Co-ops honor Joe B. Hall
Last month Kentucky’s electric co-ops honored a man from Cynthiana who grew up cutting tobacco and worked a summer clearing rights-of-way for an electric co-op. He played high school and college basketball. He married Katharine Dennis, who had been Miss Harrison County REA and in 1950 became Miss Kentucky REA.
You might know Joe B Hall better as the coach who succeeded the legendary Adolph Rupp, and spent 13 years winning the University of Kentucky a national basketball title, three trips to the Final Four, and six trips to the Elite Eight.
That life and career was recognized last month when the Kentucky Association of Electric Cooperatives named Joe B. Hall as its Distinguished Rural Kentuckian during the group’s annual meeting in Louisville.
The electric co-ops have presented the Distinguished Rural Kentuckian Award annually since 1982 to recognize people who have improved the quality of life in the state.

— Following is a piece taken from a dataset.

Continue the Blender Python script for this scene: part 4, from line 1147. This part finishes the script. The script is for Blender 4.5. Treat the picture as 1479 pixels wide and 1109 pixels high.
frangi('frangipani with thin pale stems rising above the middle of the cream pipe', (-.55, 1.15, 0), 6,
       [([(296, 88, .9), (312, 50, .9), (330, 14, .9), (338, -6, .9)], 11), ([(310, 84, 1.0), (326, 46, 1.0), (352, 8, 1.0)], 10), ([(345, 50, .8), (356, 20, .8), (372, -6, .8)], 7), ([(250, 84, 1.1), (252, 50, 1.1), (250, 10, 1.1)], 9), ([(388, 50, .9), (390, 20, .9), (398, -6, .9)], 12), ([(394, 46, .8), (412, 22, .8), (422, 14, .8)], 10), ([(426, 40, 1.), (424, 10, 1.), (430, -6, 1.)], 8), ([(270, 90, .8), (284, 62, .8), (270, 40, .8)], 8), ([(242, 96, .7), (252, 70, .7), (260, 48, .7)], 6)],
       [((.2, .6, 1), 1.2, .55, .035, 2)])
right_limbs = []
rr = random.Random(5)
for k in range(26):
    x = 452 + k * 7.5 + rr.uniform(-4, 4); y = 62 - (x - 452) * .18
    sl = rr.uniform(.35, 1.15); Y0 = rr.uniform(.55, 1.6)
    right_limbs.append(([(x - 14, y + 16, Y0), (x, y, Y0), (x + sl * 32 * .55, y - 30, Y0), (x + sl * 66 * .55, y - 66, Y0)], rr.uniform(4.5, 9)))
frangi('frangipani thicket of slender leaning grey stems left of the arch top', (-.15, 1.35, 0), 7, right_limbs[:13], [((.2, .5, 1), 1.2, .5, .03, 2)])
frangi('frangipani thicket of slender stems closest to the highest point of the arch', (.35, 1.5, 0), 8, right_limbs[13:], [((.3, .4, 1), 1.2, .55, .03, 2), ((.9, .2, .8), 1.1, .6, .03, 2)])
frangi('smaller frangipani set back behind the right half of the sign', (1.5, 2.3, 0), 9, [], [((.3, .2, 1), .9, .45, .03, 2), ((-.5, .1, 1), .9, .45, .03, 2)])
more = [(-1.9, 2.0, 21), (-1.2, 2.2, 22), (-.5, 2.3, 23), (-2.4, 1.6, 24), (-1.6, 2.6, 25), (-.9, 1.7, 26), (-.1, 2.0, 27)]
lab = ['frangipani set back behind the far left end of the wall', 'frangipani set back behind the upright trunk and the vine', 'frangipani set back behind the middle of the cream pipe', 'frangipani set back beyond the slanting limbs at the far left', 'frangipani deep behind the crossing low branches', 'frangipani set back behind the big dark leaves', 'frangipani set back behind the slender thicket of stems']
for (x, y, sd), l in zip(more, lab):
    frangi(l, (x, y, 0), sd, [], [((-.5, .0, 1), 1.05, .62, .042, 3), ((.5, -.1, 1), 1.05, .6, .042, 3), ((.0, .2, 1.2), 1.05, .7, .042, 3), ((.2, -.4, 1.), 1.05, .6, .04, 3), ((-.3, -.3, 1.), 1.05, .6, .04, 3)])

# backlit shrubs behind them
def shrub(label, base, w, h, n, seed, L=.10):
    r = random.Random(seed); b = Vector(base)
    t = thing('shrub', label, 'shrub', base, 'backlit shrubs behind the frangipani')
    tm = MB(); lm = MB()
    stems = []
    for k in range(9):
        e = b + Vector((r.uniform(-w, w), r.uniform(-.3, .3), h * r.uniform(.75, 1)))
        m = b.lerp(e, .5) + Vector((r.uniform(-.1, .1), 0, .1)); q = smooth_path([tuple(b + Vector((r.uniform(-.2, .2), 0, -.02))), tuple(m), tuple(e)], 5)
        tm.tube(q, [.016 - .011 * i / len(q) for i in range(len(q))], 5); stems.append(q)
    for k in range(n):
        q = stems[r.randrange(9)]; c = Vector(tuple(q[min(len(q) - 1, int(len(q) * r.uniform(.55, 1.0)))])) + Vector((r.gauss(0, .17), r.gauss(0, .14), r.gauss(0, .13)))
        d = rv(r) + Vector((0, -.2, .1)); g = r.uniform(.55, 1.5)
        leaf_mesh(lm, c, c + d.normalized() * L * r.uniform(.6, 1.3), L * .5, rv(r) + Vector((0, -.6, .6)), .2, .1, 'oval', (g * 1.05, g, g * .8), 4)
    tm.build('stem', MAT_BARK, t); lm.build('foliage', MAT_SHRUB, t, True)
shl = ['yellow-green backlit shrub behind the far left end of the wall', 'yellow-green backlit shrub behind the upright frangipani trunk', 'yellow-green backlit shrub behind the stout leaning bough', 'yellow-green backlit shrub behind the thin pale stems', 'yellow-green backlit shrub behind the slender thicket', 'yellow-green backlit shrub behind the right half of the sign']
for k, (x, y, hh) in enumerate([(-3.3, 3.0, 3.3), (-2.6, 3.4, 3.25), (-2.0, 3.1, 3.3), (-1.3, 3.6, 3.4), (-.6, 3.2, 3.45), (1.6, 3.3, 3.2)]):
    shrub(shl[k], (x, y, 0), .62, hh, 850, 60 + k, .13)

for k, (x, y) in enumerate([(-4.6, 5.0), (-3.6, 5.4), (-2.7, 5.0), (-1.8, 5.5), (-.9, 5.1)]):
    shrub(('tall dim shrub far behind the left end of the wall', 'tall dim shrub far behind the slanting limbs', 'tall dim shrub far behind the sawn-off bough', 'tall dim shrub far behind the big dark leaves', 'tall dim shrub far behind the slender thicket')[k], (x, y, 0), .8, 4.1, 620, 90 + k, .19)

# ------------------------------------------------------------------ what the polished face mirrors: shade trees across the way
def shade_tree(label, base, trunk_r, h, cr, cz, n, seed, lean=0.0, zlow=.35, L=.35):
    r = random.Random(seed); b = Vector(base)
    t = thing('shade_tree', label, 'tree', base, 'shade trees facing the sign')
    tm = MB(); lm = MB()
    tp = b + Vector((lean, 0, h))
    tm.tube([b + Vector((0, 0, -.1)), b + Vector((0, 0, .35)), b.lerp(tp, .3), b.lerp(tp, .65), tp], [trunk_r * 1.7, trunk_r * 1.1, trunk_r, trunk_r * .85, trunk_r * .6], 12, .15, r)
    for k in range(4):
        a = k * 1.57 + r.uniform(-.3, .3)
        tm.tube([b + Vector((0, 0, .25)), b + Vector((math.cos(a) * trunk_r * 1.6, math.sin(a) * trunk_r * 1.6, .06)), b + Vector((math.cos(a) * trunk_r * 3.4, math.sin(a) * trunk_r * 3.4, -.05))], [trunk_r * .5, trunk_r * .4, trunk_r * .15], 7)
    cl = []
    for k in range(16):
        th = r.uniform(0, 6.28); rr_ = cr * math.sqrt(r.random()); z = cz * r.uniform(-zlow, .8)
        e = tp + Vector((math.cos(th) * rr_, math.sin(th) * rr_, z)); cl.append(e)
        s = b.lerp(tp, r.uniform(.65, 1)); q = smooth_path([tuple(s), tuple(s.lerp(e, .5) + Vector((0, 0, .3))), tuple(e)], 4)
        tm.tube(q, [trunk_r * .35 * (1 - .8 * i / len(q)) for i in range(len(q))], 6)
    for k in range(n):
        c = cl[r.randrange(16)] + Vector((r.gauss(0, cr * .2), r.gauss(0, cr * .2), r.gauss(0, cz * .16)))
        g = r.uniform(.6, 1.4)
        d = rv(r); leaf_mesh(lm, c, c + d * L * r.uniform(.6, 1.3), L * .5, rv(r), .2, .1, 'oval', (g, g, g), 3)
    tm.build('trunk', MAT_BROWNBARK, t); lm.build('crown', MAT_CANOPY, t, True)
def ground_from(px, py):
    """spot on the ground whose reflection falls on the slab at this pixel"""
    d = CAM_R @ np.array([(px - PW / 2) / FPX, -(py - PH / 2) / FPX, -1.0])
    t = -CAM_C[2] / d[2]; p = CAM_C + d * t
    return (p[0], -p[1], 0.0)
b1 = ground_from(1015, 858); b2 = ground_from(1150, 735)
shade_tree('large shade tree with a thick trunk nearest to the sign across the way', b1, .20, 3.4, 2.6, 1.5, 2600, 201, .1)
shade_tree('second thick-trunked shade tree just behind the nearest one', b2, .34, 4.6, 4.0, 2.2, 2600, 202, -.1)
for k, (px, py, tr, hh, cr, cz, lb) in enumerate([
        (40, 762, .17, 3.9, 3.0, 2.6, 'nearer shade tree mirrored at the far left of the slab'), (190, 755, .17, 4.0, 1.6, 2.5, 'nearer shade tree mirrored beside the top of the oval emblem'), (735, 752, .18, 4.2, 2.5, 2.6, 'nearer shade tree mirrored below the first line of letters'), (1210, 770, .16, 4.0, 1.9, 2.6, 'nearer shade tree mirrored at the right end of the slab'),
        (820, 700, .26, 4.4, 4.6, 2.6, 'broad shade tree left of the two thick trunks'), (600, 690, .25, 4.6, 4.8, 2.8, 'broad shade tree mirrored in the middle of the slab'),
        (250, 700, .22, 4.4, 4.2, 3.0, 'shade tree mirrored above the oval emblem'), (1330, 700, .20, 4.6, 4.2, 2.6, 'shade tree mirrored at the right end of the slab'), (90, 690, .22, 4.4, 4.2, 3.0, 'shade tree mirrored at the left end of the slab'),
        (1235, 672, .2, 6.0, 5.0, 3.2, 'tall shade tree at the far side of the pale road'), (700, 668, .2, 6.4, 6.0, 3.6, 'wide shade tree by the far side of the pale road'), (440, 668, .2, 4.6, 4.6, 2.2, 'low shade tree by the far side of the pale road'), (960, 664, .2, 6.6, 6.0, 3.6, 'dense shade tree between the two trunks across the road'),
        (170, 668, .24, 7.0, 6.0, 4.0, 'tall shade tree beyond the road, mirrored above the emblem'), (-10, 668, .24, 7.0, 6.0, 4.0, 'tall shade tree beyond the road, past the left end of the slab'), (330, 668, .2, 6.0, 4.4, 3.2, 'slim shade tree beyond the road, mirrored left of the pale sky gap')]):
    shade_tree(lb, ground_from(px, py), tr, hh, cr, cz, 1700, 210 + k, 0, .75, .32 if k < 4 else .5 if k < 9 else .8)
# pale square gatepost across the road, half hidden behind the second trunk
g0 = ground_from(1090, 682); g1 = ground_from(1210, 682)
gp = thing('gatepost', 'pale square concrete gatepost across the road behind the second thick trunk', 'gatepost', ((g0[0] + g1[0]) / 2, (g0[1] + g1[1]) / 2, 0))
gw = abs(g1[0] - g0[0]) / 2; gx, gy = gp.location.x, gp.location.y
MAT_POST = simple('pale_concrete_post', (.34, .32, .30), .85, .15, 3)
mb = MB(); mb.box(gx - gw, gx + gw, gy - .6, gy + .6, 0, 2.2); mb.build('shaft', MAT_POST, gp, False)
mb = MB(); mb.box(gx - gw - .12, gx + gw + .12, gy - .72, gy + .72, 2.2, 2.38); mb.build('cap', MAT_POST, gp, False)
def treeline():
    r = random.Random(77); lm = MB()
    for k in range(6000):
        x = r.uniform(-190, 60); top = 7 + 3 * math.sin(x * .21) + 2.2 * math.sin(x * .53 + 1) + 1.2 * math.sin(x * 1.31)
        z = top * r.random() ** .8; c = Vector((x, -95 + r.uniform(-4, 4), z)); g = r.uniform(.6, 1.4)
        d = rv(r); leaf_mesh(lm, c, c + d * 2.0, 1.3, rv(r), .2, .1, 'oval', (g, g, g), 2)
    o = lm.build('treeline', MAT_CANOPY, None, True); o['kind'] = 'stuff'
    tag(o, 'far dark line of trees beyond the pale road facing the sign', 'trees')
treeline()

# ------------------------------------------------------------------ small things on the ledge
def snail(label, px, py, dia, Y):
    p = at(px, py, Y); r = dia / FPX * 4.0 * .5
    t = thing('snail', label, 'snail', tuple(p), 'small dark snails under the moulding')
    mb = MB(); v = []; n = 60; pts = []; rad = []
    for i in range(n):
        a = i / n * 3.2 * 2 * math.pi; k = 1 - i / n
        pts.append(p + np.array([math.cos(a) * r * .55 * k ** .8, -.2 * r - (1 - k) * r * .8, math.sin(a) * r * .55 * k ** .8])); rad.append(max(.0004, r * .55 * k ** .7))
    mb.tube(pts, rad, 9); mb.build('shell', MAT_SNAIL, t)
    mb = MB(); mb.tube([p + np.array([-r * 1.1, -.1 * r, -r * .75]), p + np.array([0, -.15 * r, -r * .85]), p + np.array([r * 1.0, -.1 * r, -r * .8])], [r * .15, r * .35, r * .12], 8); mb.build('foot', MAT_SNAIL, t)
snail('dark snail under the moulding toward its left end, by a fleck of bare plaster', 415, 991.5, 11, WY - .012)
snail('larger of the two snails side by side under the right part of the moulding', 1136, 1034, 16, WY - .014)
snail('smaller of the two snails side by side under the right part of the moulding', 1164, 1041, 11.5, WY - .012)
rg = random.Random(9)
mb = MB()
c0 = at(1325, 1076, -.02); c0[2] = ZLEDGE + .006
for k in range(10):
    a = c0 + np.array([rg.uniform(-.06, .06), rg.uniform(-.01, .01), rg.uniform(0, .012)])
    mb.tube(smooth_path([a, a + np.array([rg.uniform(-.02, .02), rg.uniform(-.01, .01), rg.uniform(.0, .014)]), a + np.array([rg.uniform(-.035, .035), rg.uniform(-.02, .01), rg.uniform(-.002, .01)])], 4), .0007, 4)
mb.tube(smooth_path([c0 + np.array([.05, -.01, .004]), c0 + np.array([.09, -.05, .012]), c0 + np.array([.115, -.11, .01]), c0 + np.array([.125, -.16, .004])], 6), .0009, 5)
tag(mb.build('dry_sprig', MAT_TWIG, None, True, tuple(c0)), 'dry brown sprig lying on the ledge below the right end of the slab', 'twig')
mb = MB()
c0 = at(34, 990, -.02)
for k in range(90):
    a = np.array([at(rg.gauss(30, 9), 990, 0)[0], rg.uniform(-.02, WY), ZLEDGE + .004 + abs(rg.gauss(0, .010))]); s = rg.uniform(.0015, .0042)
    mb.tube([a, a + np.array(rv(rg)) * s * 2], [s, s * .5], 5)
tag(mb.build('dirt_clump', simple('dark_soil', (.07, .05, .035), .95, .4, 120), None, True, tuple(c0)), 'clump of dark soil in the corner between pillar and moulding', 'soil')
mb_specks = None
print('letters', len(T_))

KAEC President and CEO Chris Perry explains the significance of Hall’s selection by recalling his own youth.
“One of my strongest childhood memories was when he brought a UK exhibition game to Greenup County High School when I was about 9 years old. I’ll never forget it,” says Perry. “Coach Hall understood what the University of Kentucky basketball team meant to rural Kentucky and the state as a whole.”
Perry says that understanding continues, with Hall’s hosting of a radio show for the past 10 years with former archrival University of Louisville basketball coach Denny Crum.
“He still gets it,” says Perry. “He hasn’t forgotten where he is from.”
For his part, Hall says the radio show with Crum “demonstrates that you can be for something very strongly and not hate fans at the other school. We demonstrate a respect for each other.”
Hall says he’s enjoyed every part of his lifetime of bringing Kentucky together, from today’s radio show all the way back to competing with his uncle cutting and topping tobacco (“I once cut 1,475 sticks of tobacco in one day.”).
He says, “I’ve loved everything I ever did.”